* START LISTED RECORDS *
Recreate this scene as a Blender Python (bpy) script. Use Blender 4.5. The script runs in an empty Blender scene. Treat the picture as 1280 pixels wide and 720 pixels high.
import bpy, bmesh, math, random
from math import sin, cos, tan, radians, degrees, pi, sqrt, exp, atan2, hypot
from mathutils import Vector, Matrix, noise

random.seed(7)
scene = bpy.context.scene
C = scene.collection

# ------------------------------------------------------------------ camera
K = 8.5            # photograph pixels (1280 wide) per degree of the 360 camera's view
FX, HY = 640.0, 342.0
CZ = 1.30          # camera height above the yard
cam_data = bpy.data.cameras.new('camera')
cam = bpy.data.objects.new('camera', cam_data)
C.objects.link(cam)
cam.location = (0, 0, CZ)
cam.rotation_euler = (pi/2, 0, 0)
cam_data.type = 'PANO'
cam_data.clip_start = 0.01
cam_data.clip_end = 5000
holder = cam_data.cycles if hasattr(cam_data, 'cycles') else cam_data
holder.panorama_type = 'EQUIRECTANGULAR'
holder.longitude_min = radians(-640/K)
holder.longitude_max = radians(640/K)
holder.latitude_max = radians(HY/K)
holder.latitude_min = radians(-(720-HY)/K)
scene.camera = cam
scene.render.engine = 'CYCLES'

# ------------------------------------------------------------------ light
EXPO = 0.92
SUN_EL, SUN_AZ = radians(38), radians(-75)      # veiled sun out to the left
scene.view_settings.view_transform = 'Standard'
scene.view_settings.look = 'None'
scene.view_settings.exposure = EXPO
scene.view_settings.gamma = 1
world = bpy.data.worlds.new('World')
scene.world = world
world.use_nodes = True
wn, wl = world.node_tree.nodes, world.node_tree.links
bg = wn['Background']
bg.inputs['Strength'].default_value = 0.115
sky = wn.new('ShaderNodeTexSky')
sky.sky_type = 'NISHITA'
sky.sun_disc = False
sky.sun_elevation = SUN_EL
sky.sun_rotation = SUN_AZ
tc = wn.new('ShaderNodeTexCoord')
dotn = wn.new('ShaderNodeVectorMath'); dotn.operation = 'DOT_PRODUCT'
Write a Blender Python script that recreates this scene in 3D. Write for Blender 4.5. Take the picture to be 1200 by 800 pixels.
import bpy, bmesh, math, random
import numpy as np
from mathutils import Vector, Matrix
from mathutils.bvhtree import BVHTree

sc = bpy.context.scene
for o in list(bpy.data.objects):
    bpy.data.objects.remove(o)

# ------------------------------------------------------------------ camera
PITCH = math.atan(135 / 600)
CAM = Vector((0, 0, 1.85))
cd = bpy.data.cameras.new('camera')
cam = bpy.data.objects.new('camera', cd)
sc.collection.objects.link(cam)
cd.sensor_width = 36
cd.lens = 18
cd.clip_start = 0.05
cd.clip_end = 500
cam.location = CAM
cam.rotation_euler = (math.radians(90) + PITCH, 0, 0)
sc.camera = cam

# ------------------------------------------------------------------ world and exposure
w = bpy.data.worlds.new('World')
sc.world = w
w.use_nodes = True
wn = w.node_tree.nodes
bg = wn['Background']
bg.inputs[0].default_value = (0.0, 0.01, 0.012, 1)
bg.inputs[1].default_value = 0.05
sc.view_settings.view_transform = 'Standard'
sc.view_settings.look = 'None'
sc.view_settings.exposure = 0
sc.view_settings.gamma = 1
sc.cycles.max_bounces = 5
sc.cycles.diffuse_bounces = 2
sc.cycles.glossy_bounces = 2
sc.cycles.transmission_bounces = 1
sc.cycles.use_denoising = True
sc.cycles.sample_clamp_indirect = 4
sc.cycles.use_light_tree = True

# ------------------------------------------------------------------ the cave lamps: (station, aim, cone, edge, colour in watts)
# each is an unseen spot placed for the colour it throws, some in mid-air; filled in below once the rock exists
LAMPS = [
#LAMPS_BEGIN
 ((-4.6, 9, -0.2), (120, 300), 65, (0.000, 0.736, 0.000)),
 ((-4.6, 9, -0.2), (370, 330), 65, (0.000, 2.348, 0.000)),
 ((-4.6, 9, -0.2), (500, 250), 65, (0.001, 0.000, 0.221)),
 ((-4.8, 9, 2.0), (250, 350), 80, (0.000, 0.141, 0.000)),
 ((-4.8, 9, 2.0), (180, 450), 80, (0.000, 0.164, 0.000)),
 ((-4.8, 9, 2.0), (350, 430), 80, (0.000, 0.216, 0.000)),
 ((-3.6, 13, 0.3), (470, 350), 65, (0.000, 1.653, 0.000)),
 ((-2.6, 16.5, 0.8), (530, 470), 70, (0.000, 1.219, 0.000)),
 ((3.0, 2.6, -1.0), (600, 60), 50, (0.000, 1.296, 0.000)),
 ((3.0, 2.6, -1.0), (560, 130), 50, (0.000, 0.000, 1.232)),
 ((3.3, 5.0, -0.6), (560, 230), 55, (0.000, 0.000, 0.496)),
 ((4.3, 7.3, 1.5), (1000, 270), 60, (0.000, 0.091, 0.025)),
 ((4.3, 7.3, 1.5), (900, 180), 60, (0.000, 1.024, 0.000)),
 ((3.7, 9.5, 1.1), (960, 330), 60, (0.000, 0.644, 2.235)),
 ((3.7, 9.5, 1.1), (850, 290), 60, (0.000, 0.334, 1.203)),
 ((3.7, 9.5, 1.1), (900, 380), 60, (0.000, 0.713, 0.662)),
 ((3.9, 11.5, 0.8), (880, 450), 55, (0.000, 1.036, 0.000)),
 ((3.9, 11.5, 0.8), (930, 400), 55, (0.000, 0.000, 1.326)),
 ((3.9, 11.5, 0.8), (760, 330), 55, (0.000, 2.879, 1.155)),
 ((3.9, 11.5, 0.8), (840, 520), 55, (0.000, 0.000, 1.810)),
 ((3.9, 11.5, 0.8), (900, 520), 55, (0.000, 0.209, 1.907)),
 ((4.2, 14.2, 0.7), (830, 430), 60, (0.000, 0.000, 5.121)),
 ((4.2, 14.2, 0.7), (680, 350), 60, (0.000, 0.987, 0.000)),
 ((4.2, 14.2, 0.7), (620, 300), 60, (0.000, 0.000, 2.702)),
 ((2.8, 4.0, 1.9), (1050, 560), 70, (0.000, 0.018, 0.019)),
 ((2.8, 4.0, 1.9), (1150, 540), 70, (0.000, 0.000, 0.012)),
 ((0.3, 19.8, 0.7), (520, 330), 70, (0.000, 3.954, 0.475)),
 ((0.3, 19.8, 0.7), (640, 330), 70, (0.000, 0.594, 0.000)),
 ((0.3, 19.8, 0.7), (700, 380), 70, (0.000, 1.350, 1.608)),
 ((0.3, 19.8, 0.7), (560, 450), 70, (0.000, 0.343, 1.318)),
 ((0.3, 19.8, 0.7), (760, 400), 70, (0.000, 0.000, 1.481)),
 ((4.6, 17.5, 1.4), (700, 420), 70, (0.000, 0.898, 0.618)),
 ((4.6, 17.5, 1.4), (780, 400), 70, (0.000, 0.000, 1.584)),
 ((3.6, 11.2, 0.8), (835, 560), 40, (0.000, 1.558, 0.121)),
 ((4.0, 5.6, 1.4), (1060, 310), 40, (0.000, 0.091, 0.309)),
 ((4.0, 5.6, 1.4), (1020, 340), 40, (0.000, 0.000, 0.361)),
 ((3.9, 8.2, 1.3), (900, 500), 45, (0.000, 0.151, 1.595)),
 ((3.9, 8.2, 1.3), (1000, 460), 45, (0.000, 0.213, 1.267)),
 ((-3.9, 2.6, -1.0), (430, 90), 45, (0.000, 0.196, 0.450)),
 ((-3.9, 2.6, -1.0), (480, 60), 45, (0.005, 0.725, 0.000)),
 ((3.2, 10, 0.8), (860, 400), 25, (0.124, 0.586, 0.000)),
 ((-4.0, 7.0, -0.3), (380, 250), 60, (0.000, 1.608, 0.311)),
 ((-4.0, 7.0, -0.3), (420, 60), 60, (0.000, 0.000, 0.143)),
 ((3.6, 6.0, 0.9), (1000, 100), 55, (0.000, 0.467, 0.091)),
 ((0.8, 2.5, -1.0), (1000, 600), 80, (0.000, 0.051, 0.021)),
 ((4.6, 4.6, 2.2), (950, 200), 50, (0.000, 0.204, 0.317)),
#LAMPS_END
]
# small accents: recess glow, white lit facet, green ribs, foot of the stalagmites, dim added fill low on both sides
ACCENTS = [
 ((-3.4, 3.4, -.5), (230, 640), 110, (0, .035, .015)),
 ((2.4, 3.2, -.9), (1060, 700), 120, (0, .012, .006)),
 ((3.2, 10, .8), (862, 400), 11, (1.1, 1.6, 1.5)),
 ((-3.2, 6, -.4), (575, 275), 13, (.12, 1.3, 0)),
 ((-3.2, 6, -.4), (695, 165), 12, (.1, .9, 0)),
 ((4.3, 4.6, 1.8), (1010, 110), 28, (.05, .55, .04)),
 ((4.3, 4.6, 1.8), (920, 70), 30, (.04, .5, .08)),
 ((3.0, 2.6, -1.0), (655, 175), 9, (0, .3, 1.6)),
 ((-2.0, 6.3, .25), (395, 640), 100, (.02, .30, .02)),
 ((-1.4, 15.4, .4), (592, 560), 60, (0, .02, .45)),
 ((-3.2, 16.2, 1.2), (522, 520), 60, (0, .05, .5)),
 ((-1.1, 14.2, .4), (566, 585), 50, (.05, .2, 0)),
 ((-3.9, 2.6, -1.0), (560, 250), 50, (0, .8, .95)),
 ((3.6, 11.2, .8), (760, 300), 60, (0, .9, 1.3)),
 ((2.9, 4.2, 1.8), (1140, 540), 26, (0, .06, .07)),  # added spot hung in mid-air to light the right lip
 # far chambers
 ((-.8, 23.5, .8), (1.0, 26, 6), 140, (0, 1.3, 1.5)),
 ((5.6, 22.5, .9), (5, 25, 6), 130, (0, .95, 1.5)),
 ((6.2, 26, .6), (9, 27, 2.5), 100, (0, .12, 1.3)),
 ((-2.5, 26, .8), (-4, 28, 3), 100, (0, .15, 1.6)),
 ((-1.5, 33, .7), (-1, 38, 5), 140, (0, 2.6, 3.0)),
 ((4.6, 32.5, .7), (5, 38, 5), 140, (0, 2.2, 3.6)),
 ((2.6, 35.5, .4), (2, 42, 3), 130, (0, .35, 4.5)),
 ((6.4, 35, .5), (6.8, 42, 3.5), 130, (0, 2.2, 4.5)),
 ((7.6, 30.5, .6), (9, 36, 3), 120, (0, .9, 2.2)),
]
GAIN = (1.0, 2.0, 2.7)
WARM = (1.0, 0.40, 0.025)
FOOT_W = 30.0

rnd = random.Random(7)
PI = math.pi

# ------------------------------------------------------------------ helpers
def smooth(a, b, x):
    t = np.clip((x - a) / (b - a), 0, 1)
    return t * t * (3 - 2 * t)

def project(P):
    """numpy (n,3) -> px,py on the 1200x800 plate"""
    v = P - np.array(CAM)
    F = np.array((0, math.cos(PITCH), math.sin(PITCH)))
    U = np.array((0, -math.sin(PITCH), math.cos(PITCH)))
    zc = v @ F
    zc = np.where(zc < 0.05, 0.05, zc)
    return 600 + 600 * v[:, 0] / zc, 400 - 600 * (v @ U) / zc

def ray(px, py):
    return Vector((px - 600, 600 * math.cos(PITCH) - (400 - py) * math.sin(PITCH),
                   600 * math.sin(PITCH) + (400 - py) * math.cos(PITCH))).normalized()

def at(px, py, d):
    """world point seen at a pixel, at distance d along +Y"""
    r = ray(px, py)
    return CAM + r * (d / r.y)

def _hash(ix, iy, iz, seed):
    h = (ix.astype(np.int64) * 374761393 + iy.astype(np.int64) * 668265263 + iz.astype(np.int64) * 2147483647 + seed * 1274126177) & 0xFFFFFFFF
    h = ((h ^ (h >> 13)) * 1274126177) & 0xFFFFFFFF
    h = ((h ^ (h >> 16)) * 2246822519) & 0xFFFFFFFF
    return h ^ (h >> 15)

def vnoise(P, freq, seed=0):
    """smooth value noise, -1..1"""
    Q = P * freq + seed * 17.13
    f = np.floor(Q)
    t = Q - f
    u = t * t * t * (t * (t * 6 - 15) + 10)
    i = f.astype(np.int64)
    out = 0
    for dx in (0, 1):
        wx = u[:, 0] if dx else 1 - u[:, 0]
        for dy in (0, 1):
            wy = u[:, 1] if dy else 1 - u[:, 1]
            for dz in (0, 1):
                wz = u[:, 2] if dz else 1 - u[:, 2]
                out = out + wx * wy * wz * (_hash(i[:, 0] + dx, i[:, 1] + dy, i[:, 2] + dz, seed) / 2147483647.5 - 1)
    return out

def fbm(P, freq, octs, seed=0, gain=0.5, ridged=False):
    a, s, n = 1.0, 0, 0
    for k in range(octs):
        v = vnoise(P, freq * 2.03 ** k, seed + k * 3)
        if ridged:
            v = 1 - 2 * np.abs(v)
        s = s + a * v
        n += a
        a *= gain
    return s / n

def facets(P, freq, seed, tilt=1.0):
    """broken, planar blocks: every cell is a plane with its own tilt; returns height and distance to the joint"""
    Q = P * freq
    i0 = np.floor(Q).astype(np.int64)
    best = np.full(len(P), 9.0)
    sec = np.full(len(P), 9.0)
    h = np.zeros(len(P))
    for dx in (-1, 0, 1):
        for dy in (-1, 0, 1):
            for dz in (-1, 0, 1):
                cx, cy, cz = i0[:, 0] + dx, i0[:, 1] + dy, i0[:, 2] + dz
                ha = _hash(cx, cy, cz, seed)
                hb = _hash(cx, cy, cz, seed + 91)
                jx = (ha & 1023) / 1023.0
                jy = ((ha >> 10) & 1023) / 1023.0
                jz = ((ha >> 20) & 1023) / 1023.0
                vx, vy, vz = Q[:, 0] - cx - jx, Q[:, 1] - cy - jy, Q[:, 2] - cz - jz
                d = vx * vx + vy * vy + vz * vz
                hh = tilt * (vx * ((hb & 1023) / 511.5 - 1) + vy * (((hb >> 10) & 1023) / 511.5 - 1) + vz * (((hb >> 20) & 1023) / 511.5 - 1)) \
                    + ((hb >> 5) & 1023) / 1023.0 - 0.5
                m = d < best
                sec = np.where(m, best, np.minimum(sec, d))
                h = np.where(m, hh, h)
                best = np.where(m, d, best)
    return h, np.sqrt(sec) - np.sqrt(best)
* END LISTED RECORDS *
◆ YOUR OBJECTIVE
Beginning at the top of the data, please return every line until and including the line containing "C = scene.collection", copied exactly, and nothing past it.

◆ REPLY
Recreate this scene as a Blender Python (bpy) script. Use Blender 4.5. The script runs in an empty Blender scene. Treat the picture as 1280 pixels wide and 720 pixels high.
import bpy, bmesh, math, random
from math import sin, cos, tan, radians, degrees, pi, sqrt, exp, atan2, hypot
from mathutils import Vector, Matrix, noise

random.seed(7)
scene = bpy.context.scene
C = scene.collection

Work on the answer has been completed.